Within the material below, find each line bearing the word "scene" and present it.
● ● ● ●
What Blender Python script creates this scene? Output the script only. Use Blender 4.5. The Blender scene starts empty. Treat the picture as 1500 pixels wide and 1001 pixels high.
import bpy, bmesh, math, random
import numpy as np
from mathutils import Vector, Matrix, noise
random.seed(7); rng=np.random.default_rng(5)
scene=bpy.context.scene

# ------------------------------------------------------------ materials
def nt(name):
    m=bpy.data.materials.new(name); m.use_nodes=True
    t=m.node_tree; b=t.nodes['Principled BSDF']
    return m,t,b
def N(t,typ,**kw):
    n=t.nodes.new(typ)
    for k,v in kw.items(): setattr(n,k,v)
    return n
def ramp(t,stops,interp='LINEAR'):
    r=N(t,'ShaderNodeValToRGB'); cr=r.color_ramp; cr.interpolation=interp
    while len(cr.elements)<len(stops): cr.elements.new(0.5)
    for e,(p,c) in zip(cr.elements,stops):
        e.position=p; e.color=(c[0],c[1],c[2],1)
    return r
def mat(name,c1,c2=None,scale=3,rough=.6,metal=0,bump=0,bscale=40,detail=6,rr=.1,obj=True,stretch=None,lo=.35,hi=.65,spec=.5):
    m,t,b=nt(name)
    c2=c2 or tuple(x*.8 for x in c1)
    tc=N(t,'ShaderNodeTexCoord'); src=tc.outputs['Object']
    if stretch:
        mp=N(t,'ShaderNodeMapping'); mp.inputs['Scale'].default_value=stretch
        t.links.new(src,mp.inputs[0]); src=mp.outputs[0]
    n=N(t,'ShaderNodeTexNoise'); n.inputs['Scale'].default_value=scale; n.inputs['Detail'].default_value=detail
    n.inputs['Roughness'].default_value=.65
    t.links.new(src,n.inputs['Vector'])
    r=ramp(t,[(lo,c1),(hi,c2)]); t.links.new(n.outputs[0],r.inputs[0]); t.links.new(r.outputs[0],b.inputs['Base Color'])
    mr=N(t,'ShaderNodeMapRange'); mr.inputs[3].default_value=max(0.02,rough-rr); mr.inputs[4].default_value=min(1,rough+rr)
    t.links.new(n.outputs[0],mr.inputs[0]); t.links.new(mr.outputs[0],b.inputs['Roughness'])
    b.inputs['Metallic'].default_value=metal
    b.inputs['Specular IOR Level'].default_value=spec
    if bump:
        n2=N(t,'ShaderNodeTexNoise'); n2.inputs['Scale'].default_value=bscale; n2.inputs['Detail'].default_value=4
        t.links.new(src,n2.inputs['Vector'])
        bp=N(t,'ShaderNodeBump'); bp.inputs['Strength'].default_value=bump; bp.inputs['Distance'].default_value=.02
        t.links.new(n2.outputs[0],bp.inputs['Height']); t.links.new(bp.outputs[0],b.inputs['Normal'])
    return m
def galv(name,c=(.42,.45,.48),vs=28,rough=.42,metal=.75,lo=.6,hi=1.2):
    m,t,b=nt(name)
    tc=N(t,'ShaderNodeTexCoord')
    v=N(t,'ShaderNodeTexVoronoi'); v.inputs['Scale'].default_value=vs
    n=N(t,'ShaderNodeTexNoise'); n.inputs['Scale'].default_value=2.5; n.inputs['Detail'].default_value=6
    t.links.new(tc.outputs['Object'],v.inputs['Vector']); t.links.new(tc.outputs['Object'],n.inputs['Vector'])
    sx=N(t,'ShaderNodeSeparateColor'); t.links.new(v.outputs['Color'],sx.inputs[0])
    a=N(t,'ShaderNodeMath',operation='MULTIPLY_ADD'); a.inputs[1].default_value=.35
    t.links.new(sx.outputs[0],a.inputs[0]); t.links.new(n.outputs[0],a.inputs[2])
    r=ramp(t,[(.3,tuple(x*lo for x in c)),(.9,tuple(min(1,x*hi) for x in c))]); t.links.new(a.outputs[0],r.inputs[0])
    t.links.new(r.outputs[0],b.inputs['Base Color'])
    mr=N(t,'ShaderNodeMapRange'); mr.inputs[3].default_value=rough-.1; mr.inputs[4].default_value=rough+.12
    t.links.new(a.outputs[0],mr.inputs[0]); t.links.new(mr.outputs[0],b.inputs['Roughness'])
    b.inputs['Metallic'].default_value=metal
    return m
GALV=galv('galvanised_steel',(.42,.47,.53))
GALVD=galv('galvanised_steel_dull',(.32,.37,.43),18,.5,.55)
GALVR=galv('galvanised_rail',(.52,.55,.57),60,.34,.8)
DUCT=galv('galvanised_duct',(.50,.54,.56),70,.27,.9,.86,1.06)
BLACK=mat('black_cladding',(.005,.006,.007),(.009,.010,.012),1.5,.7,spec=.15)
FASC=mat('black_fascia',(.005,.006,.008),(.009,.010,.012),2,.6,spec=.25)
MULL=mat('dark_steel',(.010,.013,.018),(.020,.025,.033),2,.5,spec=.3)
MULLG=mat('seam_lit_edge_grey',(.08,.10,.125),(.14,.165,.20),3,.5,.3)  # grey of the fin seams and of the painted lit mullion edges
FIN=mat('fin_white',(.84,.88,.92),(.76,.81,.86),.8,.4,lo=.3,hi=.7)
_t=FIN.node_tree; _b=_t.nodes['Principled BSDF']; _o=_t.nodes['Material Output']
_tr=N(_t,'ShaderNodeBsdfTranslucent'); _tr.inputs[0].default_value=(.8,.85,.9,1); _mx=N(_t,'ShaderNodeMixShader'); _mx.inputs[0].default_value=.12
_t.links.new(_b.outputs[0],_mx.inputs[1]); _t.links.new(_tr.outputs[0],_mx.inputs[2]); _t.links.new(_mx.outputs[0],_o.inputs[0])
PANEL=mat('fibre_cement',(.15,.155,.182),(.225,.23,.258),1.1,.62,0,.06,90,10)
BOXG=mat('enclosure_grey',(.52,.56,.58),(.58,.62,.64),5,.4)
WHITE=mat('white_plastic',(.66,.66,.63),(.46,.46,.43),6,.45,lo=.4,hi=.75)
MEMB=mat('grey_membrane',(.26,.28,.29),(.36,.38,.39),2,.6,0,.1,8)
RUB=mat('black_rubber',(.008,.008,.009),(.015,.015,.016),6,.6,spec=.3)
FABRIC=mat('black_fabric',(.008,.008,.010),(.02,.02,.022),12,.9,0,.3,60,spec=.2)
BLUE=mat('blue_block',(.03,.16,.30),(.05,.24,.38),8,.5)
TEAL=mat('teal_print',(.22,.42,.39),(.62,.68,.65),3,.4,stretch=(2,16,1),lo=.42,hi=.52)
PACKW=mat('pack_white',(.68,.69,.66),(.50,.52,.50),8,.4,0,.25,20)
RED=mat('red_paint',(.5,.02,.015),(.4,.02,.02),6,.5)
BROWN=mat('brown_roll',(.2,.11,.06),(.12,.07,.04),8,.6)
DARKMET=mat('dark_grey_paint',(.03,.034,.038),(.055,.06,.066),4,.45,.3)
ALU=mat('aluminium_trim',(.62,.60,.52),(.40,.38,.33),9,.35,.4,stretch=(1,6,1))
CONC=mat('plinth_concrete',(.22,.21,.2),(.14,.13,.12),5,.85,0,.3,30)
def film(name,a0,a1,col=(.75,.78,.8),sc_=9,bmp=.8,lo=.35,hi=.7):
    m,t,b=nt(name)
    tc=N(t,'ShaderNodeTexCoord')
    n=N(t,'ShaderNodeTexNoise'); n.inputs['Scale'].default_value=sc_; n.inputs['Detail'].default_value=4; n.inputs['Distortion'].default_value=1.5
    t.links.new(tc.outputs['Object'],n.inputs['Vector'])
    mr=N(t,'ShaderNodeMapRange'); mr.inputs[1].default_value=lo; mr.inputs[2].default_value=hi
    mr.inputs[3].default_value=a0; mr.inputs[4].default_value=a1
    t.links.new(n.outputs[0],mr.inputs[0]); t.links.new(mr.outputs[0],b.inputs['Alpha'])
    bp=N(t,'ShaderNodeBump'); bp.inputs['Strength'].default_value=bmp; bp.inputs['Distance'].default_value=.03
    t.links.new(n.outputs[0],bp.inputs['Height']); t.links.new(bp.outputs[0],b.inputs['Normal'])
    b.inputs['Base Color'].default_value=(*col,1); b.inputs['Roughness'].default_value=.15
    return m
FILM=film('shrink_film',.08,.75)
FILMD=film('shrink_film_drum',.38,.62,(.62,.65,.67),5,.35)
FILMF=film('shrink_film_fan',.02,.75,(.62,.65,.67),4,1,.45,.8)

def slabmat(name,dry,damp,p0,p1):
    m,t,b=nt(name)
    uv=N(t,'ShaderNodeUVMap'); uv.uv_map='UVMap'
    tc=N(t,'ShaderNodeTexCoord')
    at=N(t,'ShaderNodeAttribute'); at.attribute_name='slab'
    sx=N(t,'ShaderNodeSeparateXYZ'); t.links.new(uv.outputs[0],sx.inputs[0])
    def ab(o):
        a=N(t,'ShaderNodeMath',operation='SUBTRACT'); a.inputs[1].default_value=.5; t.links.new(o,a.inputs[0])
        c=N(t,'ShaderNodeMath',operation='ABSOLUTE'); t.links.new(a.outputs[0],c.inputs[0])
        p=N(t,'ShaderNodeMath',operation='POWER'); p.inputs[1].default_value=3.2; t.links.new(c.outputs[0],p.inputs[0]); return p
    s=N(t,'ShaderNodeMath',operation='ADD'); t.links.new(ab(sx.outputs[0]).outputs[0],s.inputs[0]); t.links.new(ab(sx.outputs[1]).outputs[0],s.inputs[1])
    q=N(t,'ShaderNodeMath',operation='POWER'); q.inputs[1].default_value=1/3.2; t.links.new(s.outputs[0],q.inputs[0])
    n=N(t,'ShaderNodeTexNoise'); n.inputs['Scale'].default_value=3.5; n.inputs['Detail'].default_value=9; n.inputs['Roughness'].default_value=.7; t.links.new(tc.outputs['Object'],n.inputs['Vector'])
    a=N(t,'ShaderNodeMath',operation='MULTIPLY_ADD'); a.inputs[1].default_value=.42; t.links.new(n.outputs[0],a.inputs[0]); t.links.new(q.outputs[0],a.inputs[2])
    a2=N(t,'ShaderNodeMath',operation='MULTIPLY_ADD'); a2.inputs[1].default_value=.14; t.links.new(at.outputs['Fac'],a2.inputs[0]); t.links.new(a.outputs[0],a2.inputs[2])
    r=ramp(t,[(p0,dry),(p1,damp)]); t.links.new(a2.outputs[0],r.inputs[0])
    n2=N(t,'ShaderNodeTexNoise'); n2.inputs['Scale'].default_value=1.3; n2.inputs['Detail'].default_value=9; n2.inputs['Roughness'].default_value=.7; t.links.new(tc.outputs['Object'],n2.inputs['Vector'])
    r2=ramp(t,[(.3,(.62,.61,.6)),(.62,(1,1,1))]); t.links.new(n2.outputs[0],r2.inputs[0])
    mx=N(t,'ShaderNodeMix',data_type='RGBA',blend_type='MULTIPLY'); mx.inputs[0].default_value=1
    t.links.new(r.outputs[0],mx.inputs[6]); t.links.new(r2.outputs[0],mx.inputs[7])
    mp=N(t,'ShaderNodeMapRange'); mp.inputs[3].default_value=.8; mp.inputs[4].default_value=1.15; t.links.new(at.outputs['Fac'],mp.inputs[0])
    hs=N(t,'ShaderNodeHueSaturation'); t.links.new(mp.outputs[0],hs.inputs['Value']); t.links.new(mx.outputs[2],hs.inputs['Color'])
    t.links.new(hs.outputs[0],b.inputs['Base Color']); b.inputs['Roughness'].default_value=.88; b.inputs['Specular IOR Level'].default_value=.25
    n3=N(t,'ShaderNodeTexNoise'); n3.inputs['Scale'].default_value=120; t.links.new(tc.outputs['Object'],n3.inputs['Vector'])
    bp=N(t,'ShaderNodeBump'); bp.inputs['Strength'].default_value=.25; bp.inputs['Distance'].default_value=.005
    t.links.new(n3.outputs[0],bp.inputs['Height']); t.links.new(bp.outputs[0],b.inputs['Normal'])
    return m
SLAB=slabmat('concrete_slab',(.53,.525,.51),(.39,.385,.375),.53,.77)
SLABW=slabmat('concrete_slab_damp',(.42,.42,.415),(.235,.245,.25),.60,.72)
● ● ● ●
_ANSWER TO THIS PROBLEM_
What Blender Python script creates this scene? Output the script only. Use Blender 4.5. The Blender scene starts empty. Treat the picture as 1500 pixels wide and 1001 pixels high.
scene=bpy.context.scene